__Challenge__. Copy exactly the lines from the line containing "Model this scene" to the line containing "COL=scene.collection", both lines included, and omit any pictures.

__Records provided__.
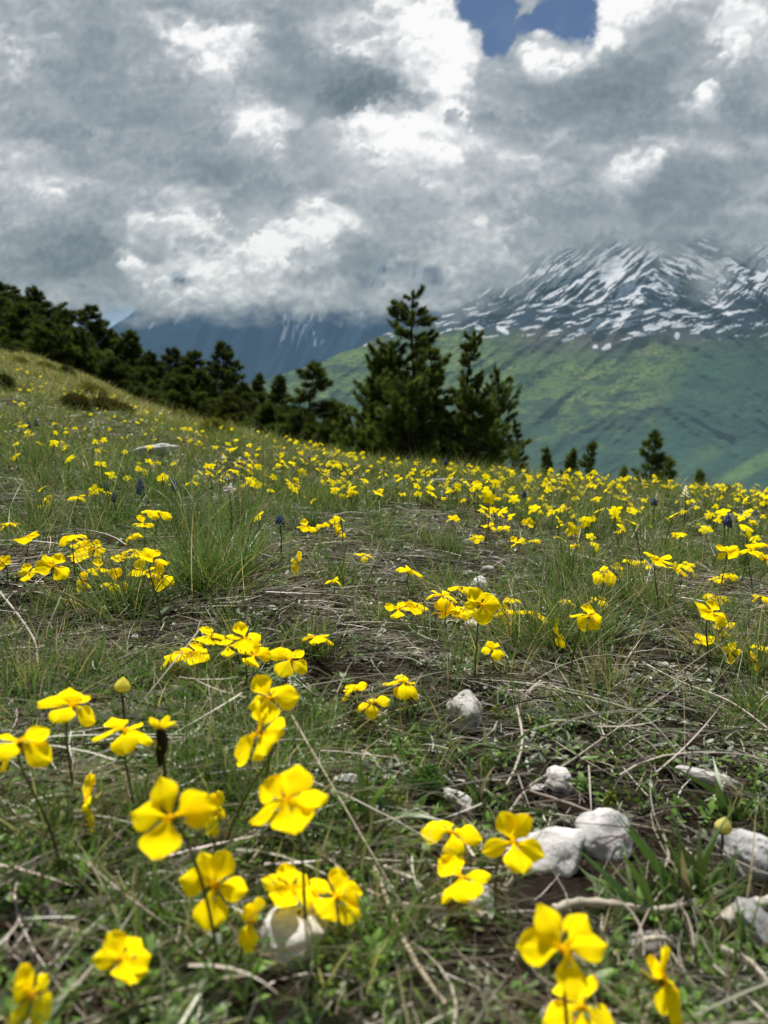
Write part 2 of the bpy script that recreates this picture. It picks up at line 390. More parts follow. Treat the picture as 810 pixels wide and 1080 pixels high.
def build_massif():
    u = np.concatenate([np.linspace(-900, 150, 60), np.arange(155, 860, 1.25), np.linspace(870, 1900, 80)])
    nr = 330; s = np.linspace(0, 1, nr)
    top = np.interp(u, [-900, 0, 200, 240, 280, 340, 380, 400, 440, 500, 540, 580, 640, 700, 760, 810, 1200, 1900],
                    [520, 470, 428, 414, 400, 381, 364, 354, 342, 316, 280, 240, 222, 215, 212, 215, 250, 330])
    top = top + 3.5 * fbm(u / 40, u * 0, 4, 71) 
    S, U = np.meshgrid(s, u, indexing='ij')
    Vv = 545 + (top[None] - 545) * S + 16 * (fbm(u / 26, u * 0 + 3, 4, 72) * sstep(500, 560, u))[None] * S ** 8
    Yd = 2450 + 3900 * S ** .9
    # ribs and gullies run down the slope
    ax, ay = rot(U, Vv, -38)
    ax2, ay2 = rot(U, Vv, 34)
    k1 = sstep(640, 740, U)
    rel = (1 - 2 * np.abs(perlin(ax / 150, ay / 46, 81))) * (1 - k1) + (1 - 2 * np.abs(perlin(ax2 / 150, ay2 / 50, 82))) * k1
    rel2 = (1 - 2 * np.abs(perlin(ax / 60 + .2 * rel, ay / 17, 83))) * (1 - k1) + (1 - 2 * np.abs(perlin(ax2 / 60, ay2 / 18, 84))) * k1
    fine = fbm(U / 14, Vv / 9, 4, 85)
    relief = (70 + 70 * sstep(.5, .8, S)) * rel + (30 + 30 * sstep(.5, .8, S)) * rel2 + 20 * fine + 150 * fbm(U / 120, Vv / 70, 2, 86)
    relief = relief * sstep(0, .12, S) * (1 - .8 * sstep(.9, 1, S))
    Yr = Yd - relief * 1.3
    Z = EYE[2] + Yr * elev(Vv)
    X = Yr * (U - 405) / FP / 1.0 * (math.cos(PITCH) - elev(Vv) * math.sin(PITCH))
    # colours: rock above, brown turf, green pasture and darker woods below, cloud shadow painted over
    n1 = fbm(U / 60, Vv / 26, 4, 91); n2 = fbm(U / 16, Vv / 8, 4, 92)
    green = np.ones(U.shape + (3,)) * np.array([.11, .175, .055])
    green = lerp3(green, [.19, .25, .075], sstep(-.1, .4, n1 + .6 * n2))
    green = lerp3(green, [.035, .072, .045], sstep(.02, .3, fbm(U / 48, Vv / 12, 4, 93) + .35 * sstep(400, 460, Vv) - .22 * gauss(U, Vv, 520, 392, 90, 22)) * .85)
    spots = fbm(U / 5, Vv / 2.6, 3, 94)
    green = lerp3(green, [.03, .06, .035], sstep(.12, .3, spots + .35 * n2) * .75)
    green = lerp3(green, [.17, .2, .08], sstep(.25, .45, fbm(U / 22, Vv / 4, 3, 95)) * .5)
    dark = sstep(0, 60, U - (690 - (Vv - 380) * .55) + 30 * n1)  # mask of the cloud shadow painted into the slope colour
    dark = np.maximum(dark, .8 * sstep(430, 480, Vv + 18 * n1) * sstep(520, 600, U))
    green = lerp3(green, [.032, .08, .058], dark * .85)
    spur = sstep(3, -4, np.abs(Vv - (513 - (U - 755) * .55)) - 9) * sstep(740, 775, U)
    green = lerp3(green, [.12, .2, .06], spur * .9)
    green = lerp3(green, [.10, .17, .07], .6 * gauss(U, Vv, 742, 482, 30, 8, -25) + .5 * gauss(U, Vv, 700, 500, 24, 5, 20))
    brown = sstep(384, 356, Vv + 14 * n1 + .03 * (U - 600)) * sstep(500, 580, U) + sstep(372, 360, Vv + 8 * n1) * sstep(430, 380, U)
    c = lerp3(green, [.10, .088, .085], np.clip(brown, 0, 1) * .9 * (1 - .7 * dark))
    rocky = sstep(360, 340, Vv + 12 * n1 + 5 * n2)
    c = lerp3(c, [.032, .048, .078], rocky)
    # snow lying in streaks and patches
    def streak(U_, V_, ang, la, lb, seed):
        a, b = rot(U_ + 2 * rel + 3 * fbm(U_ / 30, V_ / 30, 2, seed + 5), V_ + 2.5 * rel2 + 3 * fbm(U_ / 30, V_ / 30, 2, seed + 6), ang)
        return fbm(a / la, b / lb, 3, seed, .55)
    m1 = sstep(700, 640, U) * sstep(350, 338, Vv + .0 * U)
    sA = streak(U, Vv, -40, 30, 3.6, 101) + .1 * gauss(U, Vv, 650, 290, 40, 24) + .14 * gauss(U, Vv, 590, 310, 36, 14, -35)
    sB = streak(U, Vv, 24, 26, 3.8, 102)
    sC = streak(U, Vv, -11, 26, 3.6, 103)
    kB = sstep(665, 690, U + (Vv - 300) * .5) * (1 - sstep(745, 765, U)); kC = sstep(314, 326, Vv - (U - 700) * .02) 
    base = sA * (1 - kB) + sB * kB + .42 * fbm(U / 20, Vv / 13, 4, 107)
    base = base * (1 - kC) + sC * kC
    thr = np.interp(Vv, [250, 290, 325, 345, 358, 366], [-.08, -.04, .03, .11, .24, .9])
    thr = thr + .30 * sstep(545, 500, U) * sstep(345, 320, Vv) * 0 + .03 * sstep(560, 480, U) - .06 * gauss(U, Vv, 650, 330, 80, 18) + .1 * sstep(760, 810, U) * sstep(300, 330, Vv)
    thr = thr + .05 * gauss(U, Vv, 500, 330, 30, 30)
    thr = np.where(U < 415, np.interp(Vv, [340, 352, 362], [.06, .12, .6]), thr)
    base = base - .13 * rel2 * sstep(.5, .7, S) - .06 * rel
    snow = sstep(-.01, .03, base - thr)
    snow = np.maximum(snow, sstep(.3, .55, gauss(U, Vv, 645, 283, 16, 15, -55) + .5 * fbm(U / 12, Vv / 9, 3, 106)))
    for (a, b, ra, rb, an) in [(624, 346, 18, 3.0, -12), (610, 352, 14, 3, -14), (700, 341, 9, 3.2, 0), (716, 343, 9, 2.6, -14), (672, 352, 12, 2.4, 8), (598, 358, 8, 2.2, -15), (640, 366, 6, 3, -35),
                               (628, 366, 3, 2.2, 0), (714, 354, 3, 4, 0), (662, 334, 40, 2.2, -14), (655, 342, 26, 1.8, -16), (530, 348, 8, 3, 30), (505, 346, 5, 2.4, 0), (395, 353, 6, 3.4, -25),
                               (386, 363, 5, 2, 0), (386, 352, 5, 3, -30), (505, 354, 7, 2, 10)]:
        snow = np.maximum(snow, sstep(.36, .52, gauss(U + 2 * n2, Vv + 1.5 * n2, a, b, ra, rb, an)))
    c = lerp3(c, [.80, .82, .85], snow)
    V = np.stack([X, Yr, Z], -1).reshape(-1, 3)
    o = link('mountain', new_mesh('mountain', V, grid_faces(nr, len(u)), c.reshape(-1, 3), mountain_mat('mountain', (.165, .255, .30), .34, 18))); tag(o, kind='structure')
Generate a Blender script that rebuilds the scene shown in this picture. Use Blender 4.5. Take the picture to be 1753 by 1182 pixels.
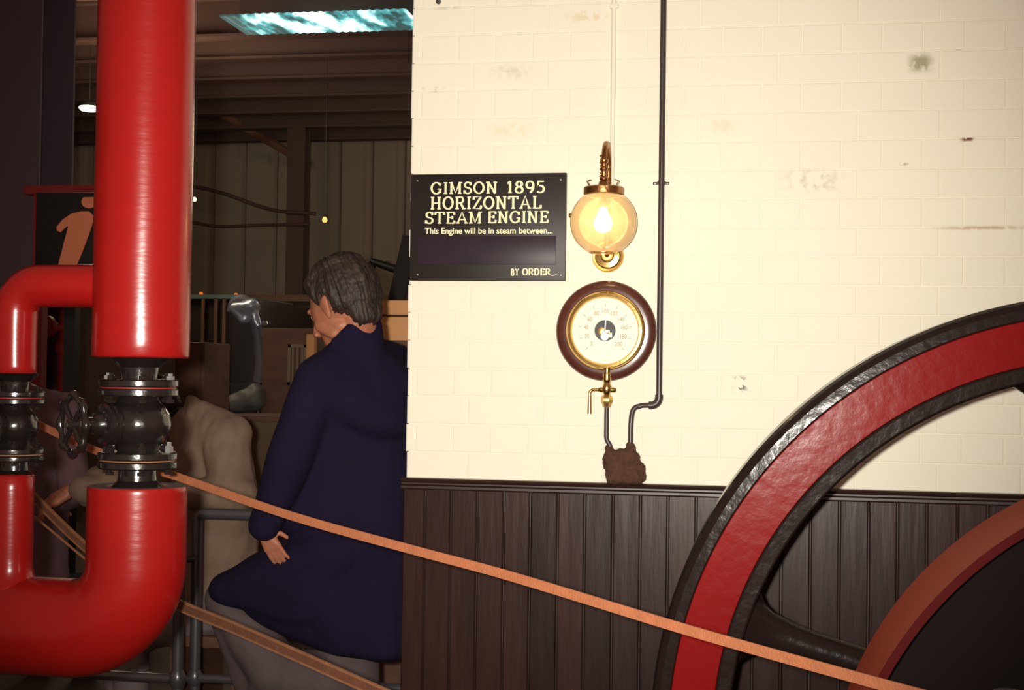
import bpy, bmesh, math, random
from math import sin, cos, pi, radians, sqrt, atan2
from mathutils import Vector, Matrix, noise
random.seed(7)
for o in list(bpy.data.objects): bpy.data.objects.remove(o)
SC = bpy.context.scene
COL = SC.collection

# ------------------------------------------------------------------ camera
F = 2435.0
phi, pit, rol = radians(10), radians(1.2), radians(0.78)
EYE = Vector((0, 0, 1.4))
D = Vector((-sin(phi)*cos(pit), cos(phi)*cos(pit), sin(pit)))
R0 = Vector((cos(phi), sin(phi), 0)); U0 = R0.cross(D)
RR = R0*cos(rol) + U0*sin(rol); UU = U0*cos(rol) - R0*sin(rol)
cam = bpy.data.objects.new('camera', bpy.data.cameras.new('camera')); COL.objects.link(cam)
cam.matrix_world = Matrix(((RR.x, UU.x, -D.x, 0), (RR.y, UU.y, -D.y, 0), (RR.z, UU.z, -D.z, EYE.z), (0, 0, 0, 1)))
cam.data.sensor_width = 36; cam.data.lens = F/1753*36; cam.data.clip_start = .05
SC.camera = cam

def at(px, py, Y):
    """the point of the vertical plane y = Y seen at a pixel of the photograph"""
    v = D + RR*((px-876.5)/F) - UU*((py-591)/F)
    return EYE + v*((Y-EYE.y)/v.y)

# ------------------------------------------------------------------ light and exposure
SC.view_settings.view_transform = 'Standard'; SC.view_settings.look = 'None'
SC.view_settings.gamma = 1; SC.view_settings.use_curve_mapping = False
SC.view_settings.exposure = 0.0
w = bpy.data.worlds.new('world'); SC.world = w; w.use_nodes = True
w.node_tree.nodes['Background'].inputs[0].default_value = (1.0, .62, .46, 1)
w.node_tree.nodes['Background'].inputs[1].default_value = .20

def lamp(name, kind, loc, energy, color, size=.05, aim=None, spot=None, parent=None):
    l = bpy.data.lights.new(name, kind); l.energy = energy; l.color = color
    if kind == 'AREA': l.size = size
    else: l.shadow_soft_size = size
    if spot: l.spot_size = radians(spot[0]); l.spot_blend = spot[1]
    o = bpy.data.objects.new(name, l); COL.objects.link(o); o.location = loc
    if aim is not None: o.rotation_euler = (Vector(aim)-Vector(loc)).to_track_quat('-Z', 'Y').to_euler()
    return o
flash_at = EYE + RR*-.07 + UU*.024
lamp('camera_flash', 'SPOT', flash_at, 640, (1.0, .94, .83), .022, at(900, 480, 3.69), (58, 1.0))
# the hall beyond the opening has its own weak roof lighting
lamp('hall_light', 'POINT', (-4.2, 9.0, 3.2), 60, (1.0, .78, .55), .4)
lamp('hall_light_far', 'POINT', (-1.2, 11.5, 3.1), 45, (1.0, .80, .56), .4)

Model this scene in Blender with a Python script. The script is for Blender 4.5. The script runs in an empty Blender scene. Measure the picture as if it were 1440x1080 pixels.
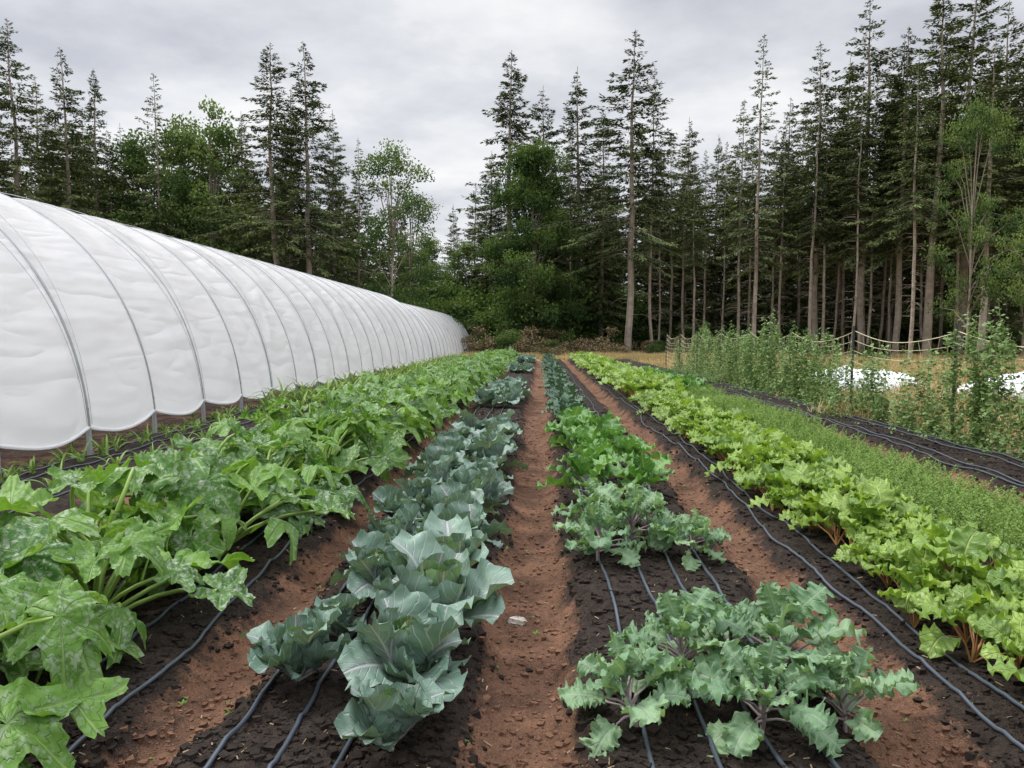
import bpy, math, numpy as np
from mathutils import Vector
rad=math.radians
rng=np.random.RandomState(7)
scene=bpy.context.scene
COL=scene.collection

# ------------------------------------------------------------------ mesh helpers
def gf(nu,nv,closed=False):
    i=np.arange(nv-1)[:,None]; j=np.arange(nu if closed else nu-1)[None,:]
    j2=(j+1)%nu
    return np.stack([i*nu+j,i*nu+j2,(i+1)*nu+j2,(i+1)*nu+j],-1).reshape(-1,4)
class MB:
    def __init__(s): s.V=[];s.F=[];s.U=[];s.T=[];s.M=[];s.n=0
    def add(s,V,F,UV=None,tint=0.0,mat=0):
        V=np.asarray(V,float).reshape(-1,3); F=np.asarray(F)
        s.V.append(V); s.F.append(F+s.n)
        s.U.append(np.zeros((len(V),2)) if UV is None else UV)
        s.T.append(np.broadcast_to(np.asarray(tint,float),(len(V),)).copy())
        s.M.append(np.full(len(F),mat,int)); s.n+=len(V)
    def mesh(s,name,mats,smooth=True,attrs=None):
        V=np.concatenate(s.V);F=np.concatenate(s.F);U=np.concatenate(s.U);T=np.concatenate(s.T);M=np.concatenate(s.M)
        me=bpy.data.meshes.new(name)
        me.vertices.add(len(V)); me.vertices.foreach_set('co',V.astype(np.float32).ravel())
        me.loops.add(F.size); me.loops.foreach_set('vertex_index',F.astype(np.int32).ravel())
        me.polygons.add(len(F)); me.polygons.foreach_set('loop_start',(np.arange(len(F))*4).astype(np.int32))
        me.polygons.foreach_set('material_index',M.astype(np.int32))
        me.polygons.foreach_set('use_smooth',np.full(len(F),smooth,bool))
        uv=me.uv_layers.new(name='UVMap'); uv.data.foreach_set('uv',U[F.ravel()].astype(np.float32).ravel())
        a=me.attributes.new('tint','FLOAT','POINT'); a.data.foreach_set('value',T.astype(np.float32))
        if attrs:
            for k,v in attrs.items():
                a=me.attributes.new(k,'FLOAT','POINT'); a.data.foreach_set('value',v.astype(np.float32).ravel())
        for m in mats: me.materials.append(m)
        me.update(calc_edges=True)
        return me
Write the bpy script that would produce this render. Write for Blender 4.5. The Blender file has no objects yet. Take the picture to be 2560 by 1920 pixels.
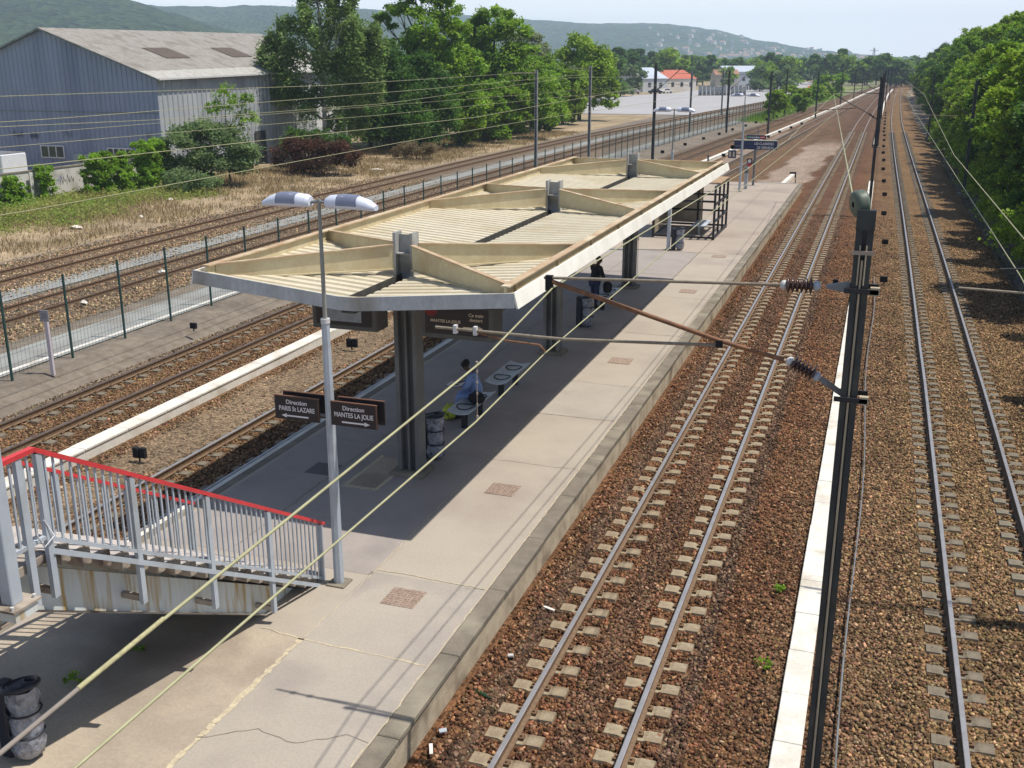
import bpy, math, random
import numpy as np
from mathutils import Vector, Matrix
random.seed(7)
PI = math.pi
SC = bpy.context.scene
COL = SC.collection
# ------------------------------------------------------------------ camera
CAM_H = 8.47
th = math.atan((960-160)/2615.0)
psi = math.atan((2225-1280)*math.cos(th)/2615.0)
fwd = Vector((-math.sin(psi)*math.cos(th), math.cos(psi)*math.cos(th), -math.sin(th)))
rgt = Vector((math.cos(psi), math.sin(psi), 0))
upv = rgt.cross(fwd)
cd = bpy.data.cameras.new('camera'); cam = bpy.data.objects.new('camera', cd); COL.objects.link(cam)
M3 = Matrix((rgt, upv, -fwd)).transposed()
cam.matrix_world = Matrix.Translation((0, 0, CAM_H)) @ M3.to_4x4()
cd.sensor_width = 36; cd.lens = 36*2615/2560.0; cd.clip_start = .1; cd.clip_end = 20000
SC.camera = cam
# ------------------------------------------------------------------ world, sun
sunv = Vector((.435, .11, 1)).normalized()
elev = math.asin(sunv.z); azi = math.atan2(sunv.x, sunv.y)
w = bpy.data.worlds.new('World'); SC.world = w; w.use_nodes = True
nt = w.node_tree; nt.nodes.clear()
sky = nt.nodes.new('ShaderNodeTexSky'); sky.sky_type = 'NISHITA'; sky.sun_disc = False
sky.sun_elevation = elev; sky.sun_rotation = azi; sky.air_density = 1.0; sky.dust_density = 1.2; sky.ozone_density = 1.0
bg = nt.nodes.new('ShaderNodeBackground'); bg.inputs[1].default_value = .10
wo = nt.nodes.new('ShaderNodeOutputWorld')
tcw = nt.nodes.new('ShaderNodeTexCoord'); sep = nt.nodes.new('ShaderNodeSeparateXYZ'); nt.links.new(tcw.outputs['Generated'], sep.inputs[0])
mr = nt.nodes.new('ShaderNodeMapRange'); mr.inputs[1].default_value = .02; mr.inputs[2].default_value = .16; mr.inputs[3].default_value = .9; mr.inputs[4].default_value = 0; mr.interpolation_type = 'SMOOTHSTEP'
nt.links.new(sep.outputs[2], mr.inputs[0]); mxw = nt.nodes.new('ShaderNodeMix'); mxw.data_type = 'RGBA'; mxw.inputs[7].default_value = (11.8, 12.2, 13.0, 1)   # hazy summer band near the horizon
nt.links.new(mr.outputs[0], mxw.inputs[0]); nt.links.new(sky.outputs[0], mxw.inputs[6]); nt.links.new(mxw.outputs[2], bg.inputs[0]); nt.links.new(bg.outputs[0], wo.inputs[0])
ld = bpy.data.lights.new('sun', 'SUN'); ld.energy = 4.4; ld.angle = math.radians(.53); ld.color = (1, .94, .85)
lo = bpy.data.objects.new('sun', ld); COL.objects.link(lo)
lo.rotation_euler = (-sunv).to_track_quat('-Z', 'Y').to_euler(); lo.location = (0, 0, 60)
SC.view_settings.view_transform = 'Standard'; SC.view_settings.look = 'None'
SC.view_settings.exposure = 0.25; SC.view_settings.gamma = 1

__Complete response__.
Model this scene in Blender with a Python script. The script is for Blender 4.5. The script runs in an empty Blender scene. Measure the picture as if it were 1440x1080 pixels.
import bpy, math, numpy as np
from mathutils import Vector
rad=math.radians
rng=np.random.RandomState(7)
scene=bpy.context.scene
COL=scene.collection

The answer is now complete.